**Provided data**

··········

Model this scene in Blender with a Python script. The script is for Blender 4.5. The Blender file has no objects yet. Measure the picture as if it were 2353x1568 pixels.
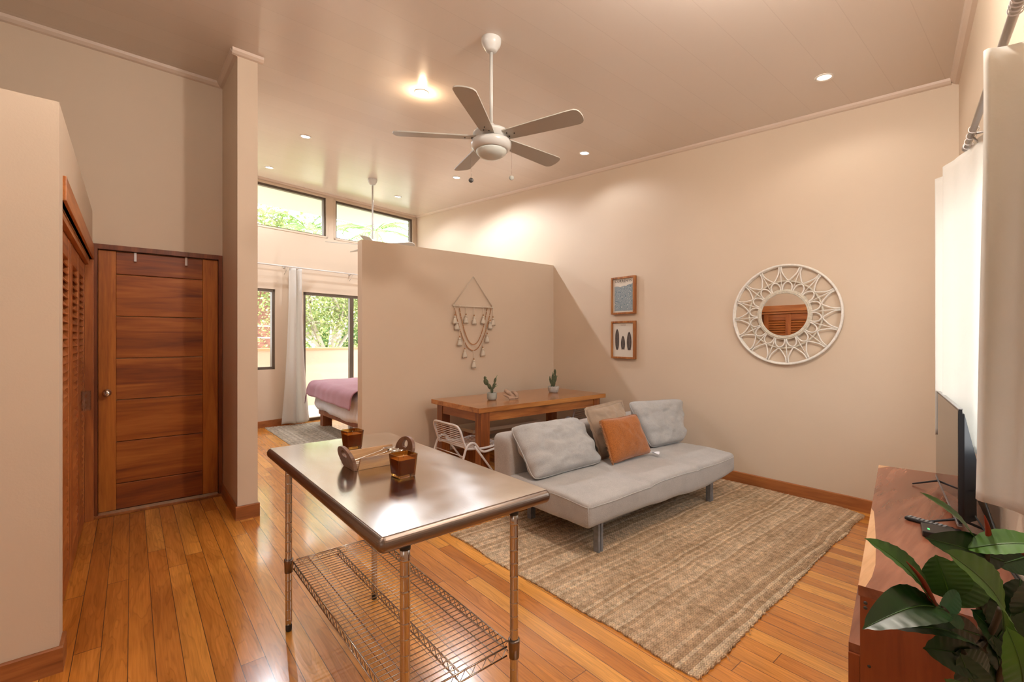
import bpy, bmesh, math, random
from mathutils import Vector, Matrix, noise
random.seed(7)
C = bpy.context.scene.collection
PI = math.pi
# ------------------------------------------------------------------ camera
cam = bpy.data.cameras.new('camera'); cam.sensor_width = 36; cam.lens = 1055 / 2353 * 36
cam.shift_y = -5 / 2353; cam.clip_start = .02
co = bpy.data.objects.new('camera', cam); C.objects.link(co)
A0 = .6919
co.location = (0, 0, 1.46); co.rotation_euler = (PI / 2, 0, PI / 2 - A0)
bpy.context.scene.camera = co
vs_ = bpy.context.scene.view_settings
vs_.view_transform = 'Standard'; vs_.look = 'None'; vs_.gamma = 1; vs_.use_curve_mapping = False
vs_.exposure = 0.16
# ------------------------------------------------------------------ world + sun
w = bpy.data.worlds.new('sky'); bpy.context.scene.world = w; w.use_nodes = True
nt = w.node_tree; bg = nt.nodes['Background']
tc = nt.nodes.new('ShaderNodeTexCoord'); sp = nt.nodes.new('ShaderNodeSeparateXYZ'); rp = nt.nodes.new('ShaderNodeValToRGB')
nt.links.new(tc.outputs['Generated'], sp.inputs[0]); nt.links.new(sp.outputs['Z'], rp.inputs[0])
rp.color_ramp.elements[0].color = (.55, .55, .55, 1); rp.color_ramp.elements[0].position = .0
rp.color_ramp.elements[1].color = (.86, .94, 1.0, 1); rp.color_ramp.elements[1].position = .35
nt.links.new(rp.outputs[0], bg.inputs[0]); bg.inputs[1].default_value = 7.5
sun = bpy.data.lights.new('sun', 'SUN'); sun.energy = 18; sun.angle = .01; sun.color = (1, .95, .86)
so = bpy.data.objects.new('sun', sun); C.objects.link(so)
so.rotation_euler = Vector((.20, -.85, .50)).to_track_quat('Z', 'Y').to_euler()
# daylight enters by the windows: portals only steer the sampling of the sky
def portal(loc, nrm, sx, sy):
    l = bpy.data.lights.new('window_portal', 'AREA'); l.shape = 'RECTANGLE'; l.size = sx; l.size_y = sy
    l.cycles.is_portal = True
    o = bpy.data.objects.new('window_portal', l); C.objects.link(o); o.location = loc
    o.rotation_euler = (-Vector(nrm)).to_track_quat('-Z', 'Y').to_euler() if False else Vector(nrm).to_track_quat('-Z', 'Y').to_euler()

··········

**To do**
Print out the lines exactly, skipping any picture.

**Solved exercise**
Model this scene in Blender with a Python script. The script is for Blender 4.5. The Blender file has no objects yet. Measure the picture as if it were 2353x1568 pixels.
import bpy, bmesh, math, random
from mathutils import Vector, Matrix, noise
random.seed(7)
C = bpy.context.scene.collection
PI = math.pi
# ------------------------------------------------------------------ camera
cam = bpy.data.cameras.new('camera'); cam.sensor_width = 36; cam.lens = 1055 / 2353 * 36
cam.shift_y = -5 / 2353; cam.clip_start = .02
co = bpy.data.objects.new('camera', cam); C.objects.link(co)
A0 = .6919
co.location = (0, 0, 1.46); co.rotation_euler = (PI / 2, 0, PI / 2 - A0)
bpy.context.scene.camera = co
vs_ = bpy.context.scene.view_settings
vs_.view_transform = 'Standard'; vs_.look = 'None'; vs_.gamma = 1; vs_.use_curve_mapping = False
vs_.exposure = 0.16
# ------------------------------------------------------------------ world + sun
w = bpy.data.worlds.new('sky'); bpy.context.scene.world = w; w.use_nodes = True
nt = w.node_tree; bg = nt.nodes['Background']
tc = nt.nodes.new('ShaderNodeTexCoord'); sp = nt.nodes.new('ShaderNodeSeparateXYZ'); rp = nt.nodes.new('ShaderNodeValToRGB')
nt.links.new(tc.outputs['Generated'], sp.inputs[0]); nt.links.new(sp.outputs['Z'], rp.inputs[0])
rp.color_ramp.elements[0].color = (.55, .55, .55, 1); rp.color_ramp.elements[0].position = .0
rp.color_ramp.elements[1].color = (.86, .94, 1.0, 1); rp.color_ramp.elements[1].position = .35
nt.links.new(rp.outputs[0], bg.inputs[0]); bg.inputs[1].default_value = 7.5
sun = bpy.data.lights.new('sun', 'SUN'); sun.energy = 18; sun.angle = .01; sun.color = (1, .95, .86)
so = bpy.data.objects.new('sun', sun); C.objects.link(so)
so.rotation_euler = Vector((.20, -.85, .50)).to_track_quat('Z', 'Y').to_euler()
# daylight enters by the windows: portals only steer the sampling of the sky
def portal(loc, nrm, sx, sy):
    l = bpy.data.lights.new('window_portal', 'AREA'); l.shape = 'RECTANGLE'; l.size = sx; l.size_y = sy
    l.cycles.is_portal = True
    o = bpy.data.objects.new('window_portal', l); C.objects.link(o); o.location = loc
    o.rotation_euler = (-Vector(nrm)).to_track_quat('-Z', 'Y').to_euler() if False else Vector(nrm).to_track_quat('-Z', 'Y').to_euler()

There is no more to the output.